«Вы видите, в каком положении наши дела. Они очень плохи; и нет вероятности надеяться, чтоб они улучшились. Время становится год от году тяжелее для литературы, и подписка на журнал не может расти при таком состоянии литературы. А без увеличения подписки «Современник» не может долго удержаться; наши долги в эти годы хоть не быстро, но росли. Чем это кончится? Падением журнала. И кем держится пока журнал? Только мною. А вы видите, каков я. Могу ли я прожить долго? Панаев говорил, вы уж работаете для Краевского. Он враг нам, т. е. мне. Панаева он понимает правильно и потому не имеет вражды к нему. Когда он увидит, что вы полезный сотрудник, он не потерпит, чтобы вы работали для нас и для него вместе. Он потребует, чтобы вы сделали выбор между ним и нами. Он человек в денежном отношении надежный. Держитесь его. Но пока можно, вы должны работать и для меня. Это надобно и для того, чтобы Краевский стал дорожить вами. Он руководится в своих мнениях о писателях моими мнениями. Когда он увидит, что я считаю вас полезным сотрудником, он станет дорожить вашим сотрудничеством. Когда он потребует выбора, вы сделаете выбор, как найдете лучшим для вас. А пока я буду — я уж говорил — до новой подписки буду давать вам на каждый месяц столько работы, сколько будет у меня денег дать вам. Начнется подписка, вы будете писать для меня столько, сколько будете успевать писать». — После этого он повел разговор о том, какой состав будет иметь книжка «Современника» на следующий месяц, и [стал] соображать, какую работу и сколько работы для этой книжки даст он мне.
Таково было начало моего знакомства с Некрасовым, и таков был первый его разговор со мною. <…> Когда я пришел к Некрасову и сказал, что остался при своем решении и отказался от сотрудничества Краевскому, он отвечал: «Ну, когда дело сделано, то я скажу вам, что, быть может, вы и не будете иметь причины раскаиваться. Действительно, денежное положение мое плохо, но всё-таки я думаю, что иметь дело со мною лучше, нежели с Краевским».

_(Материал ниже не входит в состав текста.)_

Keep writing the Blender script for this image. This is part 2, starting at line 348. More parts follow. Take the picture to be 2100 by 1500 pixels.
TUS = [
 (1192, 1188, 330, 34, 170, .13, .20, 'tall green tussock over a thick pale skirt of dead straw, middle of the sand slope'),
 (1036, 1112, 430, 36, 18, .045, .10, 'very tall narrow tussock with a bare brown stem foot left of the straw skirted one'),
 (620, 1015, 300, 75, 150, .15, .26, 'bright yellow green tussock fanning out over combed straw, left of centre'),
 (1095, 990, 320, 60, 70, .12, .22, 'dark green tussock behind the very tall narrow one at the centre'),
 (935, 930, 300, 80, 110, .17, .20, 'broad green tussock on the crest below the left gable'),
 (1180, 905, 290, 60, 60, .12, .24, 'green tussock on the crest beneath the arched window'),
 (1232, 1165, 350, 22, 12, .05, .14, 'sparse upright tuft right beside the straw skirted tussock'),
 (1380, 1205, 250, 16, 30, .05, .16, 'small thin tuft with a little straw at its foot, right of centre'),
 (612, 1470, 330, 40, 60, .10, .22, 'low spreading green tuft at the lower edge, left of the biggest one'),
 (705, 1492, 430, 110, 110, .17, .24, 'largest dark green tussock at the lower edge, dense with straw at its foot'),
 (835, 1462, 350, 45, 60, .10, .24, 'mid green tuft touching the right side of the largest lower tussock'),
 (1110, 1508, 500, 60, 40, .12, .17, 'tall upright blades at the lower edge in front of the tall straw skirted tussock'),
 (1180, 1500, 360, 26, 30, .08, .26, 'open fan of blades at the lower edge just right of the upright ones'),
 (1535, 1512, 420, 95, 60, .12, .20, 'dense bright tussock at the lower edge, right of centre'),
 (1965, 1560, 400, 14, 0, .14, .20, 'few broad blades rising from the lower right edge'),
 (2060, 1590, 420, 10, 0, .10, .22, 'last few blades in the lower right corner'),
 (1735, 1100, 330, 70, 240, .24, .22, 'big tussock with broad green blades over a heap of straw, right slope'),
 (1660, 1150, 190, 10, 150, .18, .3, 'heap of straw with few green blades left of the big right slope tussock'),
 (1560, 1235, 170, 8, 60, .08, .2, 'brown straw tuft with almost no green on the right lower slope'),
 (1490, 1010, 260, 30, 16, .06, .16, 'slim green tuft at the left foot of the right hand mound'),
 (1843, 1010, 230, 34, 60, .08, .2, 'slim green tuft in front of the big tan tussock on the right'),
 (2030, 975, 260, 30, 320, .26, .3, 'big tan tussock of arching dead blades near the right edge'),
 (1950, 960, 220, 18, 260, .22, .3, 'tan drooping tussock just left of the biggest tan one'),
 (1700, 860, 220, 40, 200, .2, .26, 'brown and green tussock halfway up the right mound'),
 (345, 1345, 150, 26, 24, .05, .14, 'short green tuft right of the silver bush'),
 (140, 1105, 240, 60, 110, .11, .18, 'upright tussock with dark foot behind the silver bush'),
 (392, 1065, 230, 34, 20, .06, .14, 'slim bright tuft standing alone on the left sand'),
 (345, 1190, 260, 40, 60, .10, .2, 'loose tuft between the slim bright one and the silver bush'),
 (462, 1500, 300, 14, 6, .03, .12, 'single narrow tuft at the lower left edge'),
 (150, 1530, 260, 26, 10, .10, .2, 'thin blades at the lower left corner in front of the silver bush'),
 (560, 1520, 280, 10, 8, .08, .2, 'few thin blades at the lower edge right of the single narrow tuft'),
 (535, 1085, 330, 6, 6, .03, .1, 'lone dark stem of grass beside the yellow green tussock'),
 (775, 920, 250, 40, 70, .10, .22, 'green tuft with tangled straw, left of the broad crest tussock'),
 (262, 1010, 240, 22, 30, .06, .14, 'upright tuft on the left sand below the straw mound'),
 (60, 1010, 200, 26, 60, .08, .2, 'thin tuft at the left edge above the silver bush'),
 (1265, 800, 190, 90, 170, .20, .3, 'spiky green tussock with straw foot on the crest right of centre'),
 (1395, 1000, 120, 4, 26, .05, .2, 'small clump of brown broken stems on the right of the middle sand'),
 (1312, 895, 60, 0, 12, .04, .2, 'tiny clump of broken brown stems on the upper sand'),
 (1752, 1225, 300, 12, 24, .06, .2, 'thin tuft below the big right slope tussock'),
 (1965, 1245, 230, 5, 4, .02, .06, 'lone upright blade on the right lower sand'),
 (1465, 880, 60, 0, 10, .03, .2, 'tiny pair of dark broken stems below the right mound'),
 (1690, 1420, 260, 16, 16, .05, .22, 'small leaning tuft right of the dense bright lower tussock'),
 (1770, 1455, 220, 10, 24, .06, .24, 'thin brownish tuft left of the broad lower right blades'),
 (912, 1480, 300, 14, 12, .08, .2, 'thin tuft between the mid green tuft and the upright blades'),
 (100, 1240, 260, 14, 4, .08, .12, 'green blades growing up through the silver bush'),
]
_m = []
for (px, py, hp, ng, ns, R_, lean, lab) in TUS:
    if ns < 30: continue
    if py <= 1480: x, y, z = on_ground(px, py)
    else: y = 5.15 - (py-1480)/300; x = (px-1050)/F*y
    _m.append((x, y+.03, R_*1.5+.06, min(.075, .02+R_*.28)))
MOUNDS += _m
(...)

В этом обширном фрагменте едва ли не впервые изображается черта характера Некрасова, о которой впоследствии будут говорить и многие другие мемуаристы, — его склонность к неожиданной откровенности: в первом же разговоре с до того неизвестным ему человеком поэт мог рассказать о самых интимных и сомнительных сторонах своей жизни. Поэтому не следует, видимо, считать его откровенность в данном случае проявлением какого-то исключительного благоволения к Чернышевскому. Некрасов оценил качества молодого человека, но вряд ли в тот момент увидел в нем будущую звезду, а скорее рассматривал его как замену или подспорье Гаевскому и Михайлову, как деятельного и толкового постоянного сотрудника, которому можно будет поручать техническую работу по журналу, в том числе во время своего отсутствия. Чернышевский начал регулярно печататься в «Современнике» и уже в первый год своего сотрудничества с журналом привел на такую же мелкую библиографическую работу своего двоюродного брата и первого единомышленника — недавнего студента Санкт-Петербургского университета Александра Николаевича Пыпина. Что эти люди будут значить в истории журнала, предвидеть, конечно, никто не мог.

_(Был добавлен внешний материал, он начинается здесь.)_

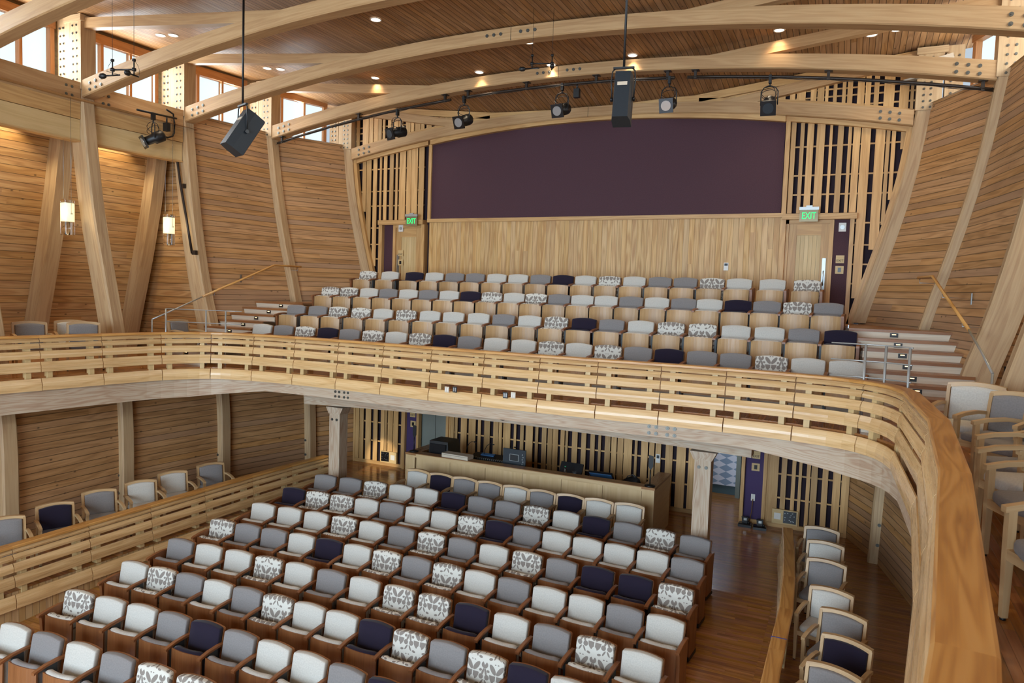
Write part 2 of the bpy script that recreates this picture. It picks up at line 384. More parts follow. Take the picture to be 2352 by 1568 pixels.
# side walls
for s,nm in ((-1,'left'),(1,'right')):
    mb=MB()
    zs=[-.3,0,.7,1.4,2.0,2.7]
    zu=[2.7,3.3,3.9,4.6,5.3,6.0,6.7,7.4,8.0,8.62]
    def wallgrid(y0,y1,zl,fx,n=3):
        rows=[];uvs=[]
        for i in range(n+1):
            y=y0+(y1-y0)*i/n; r=[];u=[];arc=0;pp=None
            for z in zl:
                x=fx(y,z); q=(s*x,y,z)
                if pp: arc+=math.hypot(q[0]-pp[0],q[2]-pp[2])
                pp=q; r.append(q); u.append((y,arc+zl[0]))
            rows.append(r);uvs.append(u)
        mb.grid(rows,uvs,True)
    ofs=.13
    for a,b in ((0,1),(1,2)):
        wallgrid(YF[KS[b]],YF[KS[a]],zs+zu[1:],lambda y,z:XW(y,z)+ofs)
    for a,b in ((2,3),(3,4),(4,5),(5,6)):
        wallgrid(YF[KS[b]],YF[KS[a]],zs,lambda y,z:XW(y,z)+ofs)
        wallgrid(YF[KS[b]],YF[KS[a]],[7.92,8.62],lambda y,z:XW(y,z)+ofs)
    wallgrid(-9,2.75,zs+zu[1:],lambda y,z:XW(2.75,z)+ofs-.02*(2.75-y))
    setting(mb.build('wall_'+nm,M['wall']))
    # alcove shell: outer wall leaning the other way, end wall, soffit over it
    mb=MB()
    def xo(y,z):
        return interp([3.0,3.6,5.2,6.4,7.5,8.3],[10.35,10.15,9.72,9.42,9.2,9.05],z)+(.1 if y>11 else .22)
    wallgrid(2.75,12.35,[2.7,3.3,3.9,4.6,5.2,5.8,6.4,7.0,7.5,8.3],xo,4)
    for y in (12.34,2.8):
        zl=[2.7,3.6,4.6,5.6,6.6,7.5,8.3]; rows=[];uvs=[]
        for z in zl:
            x0=XW(y,z)+.2; x1=xo(y,z)
            rows.append([(s*x0,y,z),(s*x1,y,z)]); uvs.append([(x0,z),(x1,z)])
        mb.grid(rows,uvs,False)
    mb.grid([[(s*8.2,2.75,8.25),(s*9.6,2.75,8.25)],[(s*8.2,12.35,8.25),(s*9.6,12.35,8.25)]],[[(2.75,0),(2.75,1.4)],[(12.35,0),(12.35,1.4)]],False)
    setting(mb.build('wall_alcove_'+nm,M['alcove']))
# ceiling
mb=MB(); rows=[];uvs=[]
xs=[-9.65,-7,-5,-2.5,0,2.5,5,7,9.65]
for y in (-9,0,7,14.5,16.9): rows.append([(x,y,zceil(x,y)) for x in xs]); uvs.append([(y,x) for x in xs])
mb.grid(rows,uvs,False)
setting(mb.build('ceiling',M['ceil']))
# wall above the windows head and outside shell
mb=MB()
for s in (-1,1):
    mb.box(s*9.6,s*9.75,-9,16.9,8.2,10.3)
setting(mb.build('wall_eaves',M['trimwood']))
# stage end wall with tall daylight windows (behind the viewpoint)
mb=MB()
mb.box(-9.2,9.2,-9.3,-9,-1.6,.3); mb.box(-9.2,9.2,-9.3,-9,8.4,10.3)
for x in (-9.2,-6.2,-3.1,0,3.1,6.2,8.9): mb.box(x,x+.3,-9.3,-9,.3,8.4)
setting(mb.build('wall_stage',M['tg']))
for i,x in enumerate((-9,-6,-3,0,3,6)):
    mb=MB(); mb.box(x+.1,x+3.1,-9.22,-9.18,.3,8.4); o=setting(mb.build('window_%d'%(20+i),M['stagepane']))

# ------------------------------------------------------------ rear walls
YU=16.5; YL=15.7
def slats(mb,x0,x1,zb,zt,y,rnd,zfb=None,zft=None,wmin=.055,wmax=.2):
    x=x0; k=0
    while x<x1-.05:
        g=rnd.choice((.02,.03,.06,.09,.1)); w=min(rnd.uniform(wmin,wmax),x1-x)
        a=x;b=min(x+w,x1); xc=(a+b)/2
        z0=zb if zfb is None else zfb(xc); z1=zt if zft is None else zft(xc)
        if z1-z0>.04:
            c=((a+b)/2,y-.012-.012*(k%2),(z0+z1)/2)
            mb.obox(c,((0,0,1),(1,0,0),(0,1,0)),((z1-z0)/2,(b-a)/2,.012),rnd.random()*5)
        x=b+g; k+=1
def batten(mb,x0,x1,z,y): mb.box(x0,x1,y+.002,y+.03,z-.016,z+.016,z)
rnd=random.Random(3)
# backing of the upper wall
mb=MB(); mb.box(-7.2,7.2,YU+.09,YU+.2,ZB+1.3,9.9); wu=setting(mb.build('wall_rear',M['darkpurple']))
mb=MB(); mb.box(-6.2,6.2,YL+.05,YL+.12,0,ZB+1.28)
# lower backing has openings for a door and a corridor: build in strips instead
mb=MB()
for a,b,z0 in ((-6.2,-4.02,0),(-3.14,3.1,0),(4.08,6.2,0)): mb.box(a,b,YL+.05,YL+.12,0,2.9)
for a,b in ((-4.02,-3.14),(3.1,4.08)): mb.box(a,b,YL+.05,YL+.12,2.35,2.9)
setting(mb.build('wall_rear_lower',M['darkpurple']))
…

ИСКУССТВО И ДЕЙСТВИТЕЛЬНОСТЬ
Восемнадцатого февраля 1855 года скончался Николай I. Закончилось ставшее ненавистным царствование, напоследок продемонстрировав скрывавшуюся за его фасадом полную деградацию практически всех устоев, на которых покоился николаевский «порядок». Новому царю Александру II досталось тяжелейшее наследство, в том числе продолжающаяся Крымская война. До августа 1855 года тянулась эта бойня, как ее назвал сам молодой император, в самом начале царствования выразивший желание ее остановить. После поражения на реке Черной 4 (16) августа обнаружилась полная бессмысленность продолжения сопротивления, и 25-го числа Севастополь был сдан. Война, однако, продолжалась до 18 (30) марта 1856 года, когда был подписан унизительный, но одновременно спасительный для России Парижский мирный договор.

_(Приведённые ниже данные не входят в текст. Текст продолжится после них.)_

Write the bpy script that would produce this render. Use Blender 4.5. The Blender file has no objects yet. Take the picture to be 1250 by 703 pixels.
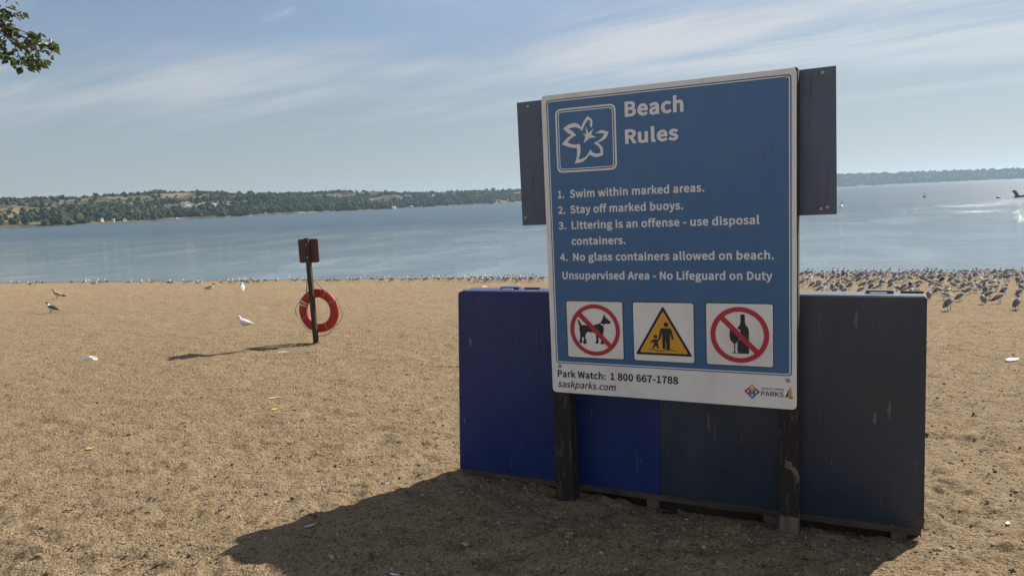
import bpy, bmesh, math, random
import numpy as np
from mathutils import Vector, Matrix, Euler
R_ = math.radians
random.seed(7); rng = np.random.default_rng(11)
S = bpy.context.scene
COL = S.collection

# ---------------------------------------------------------------- camera
FPX, PW, PH = 898.0, 1250.0, 703.0
CAM = Vector((0, 0, 1.65)); PITCH = math.atan(105.4 / FPX); ROLL = R_(2.645)
fw = Vector((0, math.cos(PITCH), -math.sin(PITCH))); up0 = Vector((0, math.sin(PITCH), math.cos(PITCH))); r0 = Vector((1, 0, 0))
cr = r0 * math.cos(ROLL) - up0 * math.sin(ROLL); cu = up0 * math.cos(ROLL) + r0 * math.sin(ROLL)
cd = bpy.data.cameras.new('camera'); cam = bpy.data.objects.new('camera', cd); COL.objects.link(cam)
M = Matrix((cr, cu, -fw)).transposed().to_4x4(); M.translation = CAM
cam.matrix_world = M
cd.sensor_width = 36.0; cd.lens = 36.0 * FPX / PW; cd.clip_start = 0.05; cd.clip_end = 20000
S.camera = cam

# ---------------------------------------------------------------- light and exposure
SUN_AZ, SUN_EL = R_(48.0), R_(35.0)          # azimuth clockwise from +Y
SKY_STRENGTH, SUN_STRENGTH, EXPOSURE = 0.06, 4.6, 0.82
SKY_KNEE = 3.7
sund = Vector((math.sin(SUN_AZ) * math.cos(SUN_EL), math.cos(SUN_AZ) * math.cos(SUN_EL), math.sin(SUN_EL)))
ld = bpy.data.lights.new('sun', 'SUN'); ld.energy = SUN_STRENGTH; ld.angle = R_(0.55); ld.color = (1.0, 0.93, 0.82)
lo = bpy.data.objects.new('sun', ld); COL.objects.link(lo); lo.rotation_euler = (-sund).to_track_quat('-Z', 'Y').to_euler()
lo.location = (20, 20, 30)
W = bpy.data.worlds.new('World'); S.world = W; W.use_nodes = True
S.view_settings.view_transform = 'Standard'; S.view_settings.look = 'None'
S.view_settings.gamma = 1; S.view_settings.use_curve_mapping = False; S.view_settings.exposure = EXPOSURE

class NT:
    """small helper round a node tree"""
    def __init__(s, nt): s.nt = nt; s.nt.nodes.clear()
    def n(s, t, **kw):
        nd = s.nt.nodes.new(t)
        ins = kw.pop('ins', {})
        for k, v in kw.items(): setattr(nd, k, v)
        for k, v in ins.items():
            if isinstance(v, bpy.types.NodeSocket): s.nt.links.new(v, nd.inputs[k])
            else: nd.inputs[k].default_value = v
        return nd
    def math(s, op, a, b=None, c=None, clamp=False):
        nd = s.nt.nodes.new('ShaderNodeMath'); nd.operation = op; nd.use_clamp = clamp
        for i, v in enumerate((a, b, c)):
            if v is None: continue
            if isinstance(v, bpy.types.NodeSocket): s.nt.links.new(v, nd.inputs[i])
            else: nd.inputs[i].default_value = v
        return nd.outputs[0]
    def mix(s, f, a, b):
        nd = s.nt.nodes.new('ShaderNodeMix'); nd.data_type = 'RGBA'
        for k, v in ((0, f), (6, a), (7, b)):
            if isinstance(v, bpy.types.NodeSocket): s.nt.links.new(v, nd.inputs[k])
            else: nd.inputs[k].default_value = v if k == 0 else (v[0], v[1], v[2], 1)
        return nd.outputs[2]
    def ramp(s, f, lo, hi):
        nd = s.nt.nodes.new('ShaderNodeMapRange'); nd.interpolation_type = 'SMOOTHSTEP'
        s.nt.links.new(f, nd.inputs[0]); nd.inputs[1].default_value = lo; nd.inputs[2].default_value = hi
        return nd.outputs[0]
    def noise(s, vec, scale, detail=4, rough=.55, dist=0.0):
        nd = s.nt.nodes.new('ShaderNodeTexNoise'); nd.inputs['Scale'].default_value = scale
        nd.inputs['Detail'].default_value = detail; nd.inputs['Roughness'].default_value = rough; nd.inputs['Distortion'].default_value = dist
        if vec is not None: s.nt.links.new(vec, nd.inputs['Vector'])
        return nd.outputs['Fac']
    def mapping(s, vec, scale=(1, 1, 1), loc=(0, 0, 0), rot=(0, 0, 0)):
        nd = s.nt.nodes.new('ShaderNodeMapping'); s.nt.links.new(vec, nd.inputs['Vector'])
        nd.inputs['Scale'].default_value = scale; nd.inputs['Location'].default_value = loc; nd.inputs['Rotation'].default_value = rot
        return nd.outputs[0]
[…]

На новое царствование возлагались огромные надежды, и они начали оправдываться. Среди первых шагов Александра II было удаление от власти ненавистного всему российскому прогрессивному обществу графа Петра Андреевича Клейнмихеля, главноуправляющего путей сообщения и публичных зданий, любимца и правой руки Николая I, превратившегося в своеобразный символ его режима. Были отменены квоты на прием студентов в университеты. Либерализация сказалась и на литературе: государь лично разрешил печатать ряд сочинений, ранее находившихся под запретом, в том числе произведения Гоголя. Были устранены некоторые наиболее одиозные цензоры. И последствия стали ощутимы незамедлительно. Новое время сказалось и на «Современнике» — в июне император позволил перепечатывать официальные военные известия. Общество оживало, ощущало себя так, как будто сбросило огромный груз, постепенно начинало заново обретать способность мыслить об общественных интересах.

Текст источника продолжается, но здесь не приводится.